Je poste donc je suis

Close-up. A young girl is typing on a smartphone. Lying in bed. Blurred dark background. At night

Ce soir-là, je me couche de bonne heure. La chambre est plongée dans une obscurité parfaite mais je ne parviens pas à trouver le sommeil. Je me retourne plusieurs fois et après quelques minutes, je me résigne à rallumer mon téléphone. Le halo de lumière de l’appareil doit donner à mon un visage une allure de gargouille. Mais cela m’importe peu puisque personne n’est là pour le voir. C’est sans doute cette solitude qui rend possible la consultation du téléphone. Et c’est la consultation du téléphone qui rend supportable cette solitude. J’ouvre les applications et j’entends déjà le courant frénétique des statuts, photos, articles qui s’écoulent de l’autre côté de l’écran.

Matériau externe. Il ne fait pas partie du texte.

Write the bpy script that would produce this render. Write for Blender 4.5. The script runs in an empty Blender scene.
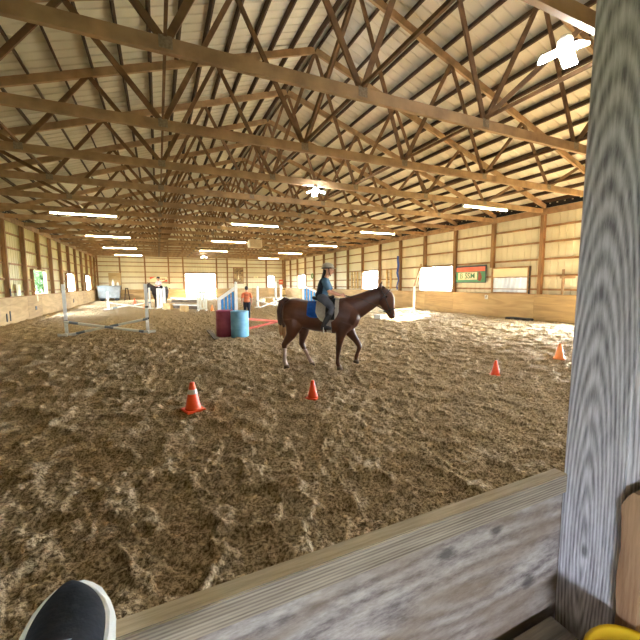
import bpy, bmesh, math, random
import numpy as np
from mathutils import Vector, Matrix, Euler
random.seed(7)
C = bpy.context.scene.collection
SC = bpy.context.scene
PI = math.pi
R = math.radians

# ------------------------------------------------------------------ camera
cam_d = bpy.data.cameras.new('camera'); cam = bpy.data.objects.new('camera', cam_d); C.objects.link(cam)
cam_d.sensor_width = 36; cam_d.lens = 36 * 353.7 / 640; cam_d.clip_start = .02; cam_d.clip_end = 400
YAW, PITCH, ROLL = .4267, .1032, .0059
cam.matrix_world = (Matrix.Translation((0, 0, 1.75)) @ Matrix.Rotation(-YAW, 4, 'Z')
                    @ Matrix.Rotation(PI / 2 - PITCH, 4, 'X') @ Matrix.Rotation(-ROLL, 4, 'Z'))
SC.camera = cam

# ------------------------------------------------------------------ world, sun, exposure
w = bpy.data.worlds.new('sky'); SC.world = w; w.use_nodes = True
bg = w.node_tree.nodes['Background']; bg.inputs[0].default_value = (.76, .88, 1, 1); bg.inputs[1].default_value = 15.0
sd = bpy.data.lights.new('sun', 'SUN'); sd.energy = 26; sd.angle = R(1.5); sd.color = (1, .86, .68)
sun = bpy.data.objects.new('sun', sd); C.objects.link(sun)
sun.rotation_euler = Vector((-4.4, -2.2, -2.0)).to_track_quat('-Z', 'Y').to_euler()
vs = SC.view_settings; vs.view_transform = 'Standard'; vs.look = 'None'; vs.gamma = 1; vs.use_curve_mapping = False
vs.exposure = 2.7

def portal(loc, target, sx, sy):
    d = bpy.data.lights.new('daylight_portal', 'AREA'); d.shape = 'RECTANGLE'; d.size = sx; d.size_y = sy
    d.cycles.is_portal = True
    o = bpy.data.objects.new('daylight_portal', d); C.objects.link(o); o.location = loc
    o.rotation_euler = (Vector(target) - Vector(loc)).to_track_quat('-Z', 'Z').to_euler()
    return o

# ------------------------------------------------------------------ material helpers
def s2l(c):
    return tuple(((v / 255) / 12.92 if v / 255 <= .04045 else ((v / 255 + .055) / 1.055) ** 2.4) for v in c) + (1,)

def mat(name, c1, c2=None, scale=(6, 6, 6), rough=.7, metal=0, bump=0, bscale=None, detail=5, lo=.35, hi=.65,
        emit=0, emit_col=None, coords='Object', dist=0, spec=None):
    m = bpy.data.materials.new(name); m.use_nodes = True
    nt = m.node_tree; N = nt.nodes; L = nt.links; b = N['Principled BSDF']
    b.inputs['Roughness'].default_value = rough; b.inputs['Metallic'].default_value = metal
    if spec is not None: b.inputs['Specular IOR Level'].default_value = spec
    tc = N.new('ShaderNodeTexCoord'); mp = N.new('ShaderNodeMapping'); mp.inputs['Scale'].default_value = scale
    L.new(tc.outputs[coords], mp.inputs[0])
    nz = N.new('ShaderNodeTexNoise'); nz.inputs['Scale'].default_value = 1; nz.inputs['Detail'].default_value = detail
    nz.inputs['Distortion'].default_value = dist
    L.new(mp.outputs[0], nz.inputs['Vector'])
    rp = N.new('ShaderNodeValToRGB'); rp.color_ramp.elements[0].position = lo; rp.color_ramp.elements[1].position = hi
    c1 = s2l(c1); c2 = s2l(c2) if c2 else c1
    rp.color_ramp.elements[0].color = c1; rp.color_ramp.elements[1].color = c2
    L.new(nz.outputs['Fac'], rp.inputs[0]); L.new(rp.outputs[0], b.inputs['Base Color'])
    if bump:
        bn = N.new('ShaderNodeBump'); bn.inputs['Strength'].default_value = bump; bn.inputs['Distance'].default_value = .01
        if bscale:
            mp2 = N.new('ShaderNodeMapping'); mp2.inputs['Scale'].default_value = bscale
            L.new(tc.outputs[coords], mp2.inputs[0])
            n2 = N.new('ShaderNodeTexNoise'); n2.inputs['Scale'].default_value = 1; n2.inputs['Detail'].default_value = 4
            L.new(mp2.outputs[0], n2.inputs['Vector']); L.new(n2.outputs['Fac'], bn.inputs['Height'])
        else: L.new(nz.outputs['Fac'], bn.inputs['Height'])
        L.new(bn.outputs[0], b.inputs['Normal'])
    if emit:
        b.inputs['Emission Color'].default_value = s2l(emit_col or (255, 255, 255)); b.inputs['Emission Strength'].default_value = emit
    return m

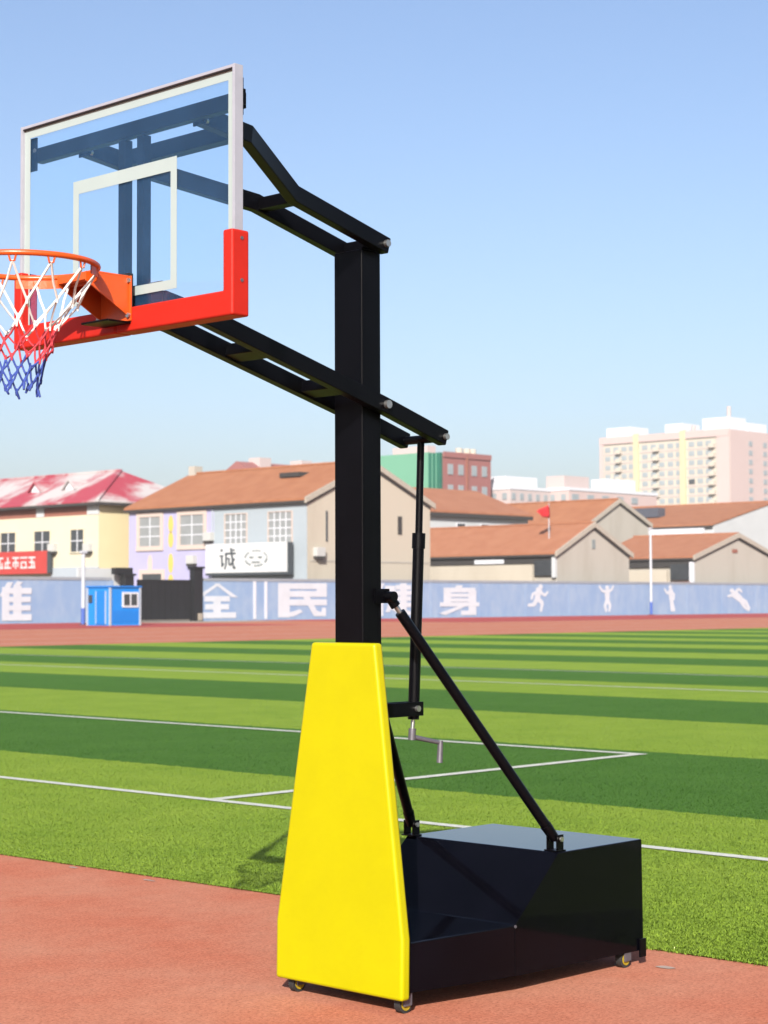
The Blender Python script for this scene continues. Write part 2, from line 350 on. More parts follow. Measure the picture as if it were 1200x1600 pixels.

Je m’en abreuve. Je m’enivre de ce Styx. Je me délecte des farces, des tragédies, des mises à mort. J’assène mes « j’aime » avec parcimonie.  Je suis un empereur romain au Colisée. Mon pouce se dresse au dessus de la fange pour consacrer le vrai, le drôle, l’intéressant. Voilà pour toi ami de longue date pour ta tentative d’humour un peu ratée, voici pour toi jolie garçonne dont je me rappelle au bon souvenir, pas de chance pour toi collègue lambda dont la publication vient s’échouer dans le Tartare des statuts orphelins et des images invisibles.

Plus rien ne m’arrête. Je vole ! L’ubiquité ne me fait plus peur. Je suis de tous les événements branchés. Voyez, plébéiens, comme je suis éveillé, cultivé, éclectique.  Voyez comme je suis unique, digne de votre intérêt et qui sait un jour peut-être de votre amour. Si vous saviez comme il est difficile d’exister au milieu de vos selfies de couple, de vos annonces solennelles, de vos récits de voyage. Je dois scruter, renifler, fouiller la toile pour trouver la publication cool, insolite, pertinente. Celle qui m’apportera ma dose de reconnaissance. Je suis un dictateur prisonnier de votre tyrannie. 

Mais je sens que cela ne me suffit plus. Je veux davantage. L’adrénaline, le souffle court, les mains sales. Je suis prêt à descendre moi-même dans l’arène, débarrassé de toute culpabilité. L’adresse mail est créée en un clic et le compte twitter suit dans la foulée. L’instant d’après, je sillonne les hashtags en quête d’une victime coupable de médiocrité. Les invectives sont aiguisées, les trolls affûtés, les insultes dégainées. Ma soif d’hémoglobine numérique rend mon regard brillant, presque lubrique. Je suis prêt à livrer bataille, à prendre ma place dans cette masse informe faite de 1 et de 0. D’individualités et de vide. Surtout de vide.